Our Hot Air Engines

The Waterworks Museum has one of the largest collections of these enigmatic machines, which in the technology timeline came after steam engines and before internal combustion engines.

Boiler explosions were the curse of the industrial revolution that caused many deaths and this led pioneering engineers to look for an alternative power source to steam.

An engine that used only heated air was developed at broadly the same time by John Ericsson in Sweden and Scotsman the Reverend Robert Stirling, who in 1816 patented an engine that is often referred to a Stirling engine in his honour. Hot air engines work in the Stirling cycle and because they do not require a boiler they are simple and safe to run. Small engines were often found in the kitchens of large country houses and larger engines were used in factories and foundries to drive machinery.

Ericsson pioneered his engine in the United States and in collaboration with Alexander Rider they produced hundreds of reliable engines, which in Britain were built under licence by Messrs. Hayward-Tyler & Co of Luton.

Hayward Tyler engines had their heyday in the 1880-90s and the Museum is custodian of two fine examples, which work at the Museum side by side. The 1/2hp engine dating from the 1880s was originally installed in a country house at Swainshill near Hereford to lift water from a deep borehole.

The 1hp engine was donated on long term loan from the National Trust. It operated on the Cliveden Estate in Buckinghamshire, where it was housed in a cellar and used to pump water from a well for household and garden needed. This artefact is currently undergoing repair.

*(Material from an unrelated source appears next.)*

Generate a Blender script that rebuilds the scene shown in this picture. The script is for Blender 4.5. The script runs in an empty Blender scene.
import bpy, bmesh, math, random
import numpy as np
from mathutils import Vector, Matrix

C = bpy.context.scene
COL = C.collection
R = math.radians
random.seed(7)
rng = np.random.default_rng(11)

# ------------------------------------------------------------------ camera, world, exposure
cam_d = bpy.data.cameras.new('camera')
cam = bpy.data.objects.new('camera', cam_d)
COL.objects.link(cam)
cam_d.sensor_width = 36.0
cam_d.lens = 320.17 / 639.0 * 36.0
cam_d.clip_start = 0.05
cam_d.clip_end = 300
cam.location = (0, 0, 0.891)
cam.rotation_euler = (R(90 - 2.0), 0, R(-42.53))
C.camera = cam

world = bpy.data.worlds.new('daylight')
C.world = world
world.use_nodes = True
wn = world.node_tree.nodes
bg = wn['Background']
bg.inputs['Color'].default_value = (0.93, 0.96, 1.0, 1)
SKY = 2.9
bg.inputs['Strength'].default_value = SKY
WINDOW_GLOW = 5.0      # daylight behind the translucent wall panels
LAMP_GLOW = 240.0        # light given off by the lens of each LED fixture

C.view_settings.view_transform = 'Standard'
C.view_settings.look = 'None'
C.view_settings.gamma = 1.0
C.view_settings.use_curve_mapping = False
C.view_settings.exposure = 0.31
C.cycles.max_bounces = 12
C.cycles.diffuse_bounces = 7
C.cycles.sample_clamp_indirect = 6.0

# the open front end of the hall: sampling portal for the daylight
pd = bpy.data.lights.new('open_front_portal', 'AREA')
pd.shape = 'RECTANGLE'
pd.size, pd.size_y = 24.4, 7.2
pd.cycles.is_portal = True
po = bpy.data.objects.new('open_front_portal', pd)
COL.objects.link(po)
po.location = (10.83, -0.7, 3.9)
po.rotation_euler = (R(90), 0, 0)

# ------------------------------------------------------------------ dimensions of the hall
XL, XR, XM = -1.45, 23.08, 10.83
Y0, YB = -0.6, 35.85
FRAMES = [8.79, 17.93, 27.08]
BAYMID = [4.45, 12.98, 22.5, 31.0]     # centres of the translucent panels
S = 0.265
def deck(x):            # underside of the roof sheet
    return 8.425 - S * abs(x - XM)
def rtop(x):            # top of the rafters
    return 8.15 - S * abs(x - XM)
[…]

Annual Stirling Engine Rally

Each year the Waterworks Museum hosts the Stirling Engine Society whose members bring a range of hot-air engines from across the UK, including some of the latest experimental models.

These engines range from large models working from solar energy (or heat lamps if the sun is not shining) to small engines powering model vehicles and some that work purely from the heat in the palm of your hand - as if by magic, without steam, oil or petrol.